Meow Meow in rehearsal with the SFCM Orchestra.

Edwin Outwater and Meow Meow in rehearsal with the SFCM Orchestra.

Yost’s experience was exactly what Outwater hoped to impart. “There's a certain thing that our students can learn about stage presence from someone like Meow Meow,” he says. “About pushing things farther in a performance, how to hold the stage like she does.”

Meow Meow offered a bit of advice for students hoping to do just that, emphasizing that any performer’s stage presence depends on how they use their body. “Being at ease in one's own body is the first thing, being connected with your breath,” she says. “If you get frightened and you cut off your breath and everything is closed, how can you bring an audience in? It's the same in any discipline. If you go on looking anxious, the audience feels anxious. If you walk on stiffly, the audience naturally mirrors that.” She adds, “What I’ve learned is that if I don't believe what I'm singing, my voice is tiny. If I get out of my way and stop worrying—after I've done the work, of course—if I commit to what I’m singing, my voice is enormous.”

Meow Meow in rehearsal with the SFCM Orchestra.

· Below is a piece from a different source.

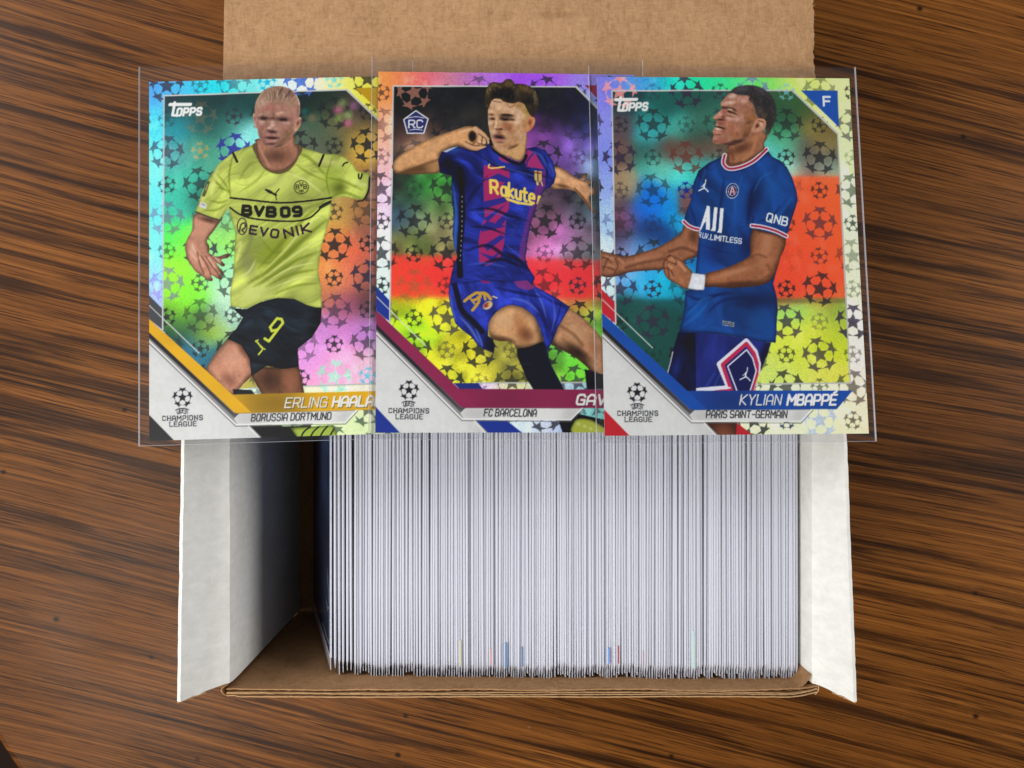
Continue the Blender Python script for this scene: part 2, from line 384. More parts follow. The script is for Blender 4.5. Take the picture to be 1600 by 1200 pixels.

Meow Meow was certainly committed to her time at SFCM, tearing up as she recalls the moment she arrived. “During a time in the world that feels so uncertain and frightening, walking in a jet-lagged state and hearing music pouring out of every little nook and cranny of the building, I felt that I was with my people. That was incredibly moving and I thought, ‘Music does save.’”

“SFCM is lovely. The facilities and the views… It's to be treasured because an institution that can nurture something as essential as music the way this place does is too rare. I felt that being here was a gift because the orchestra sounds fantastic, I love this material, and it was just thrilling. I watched Edwin rehearsing the Hindemith and Weber and he was out of his seat, yelling ‘Urgency! Beauty!’ and I just burst into tears, because what else do we want?”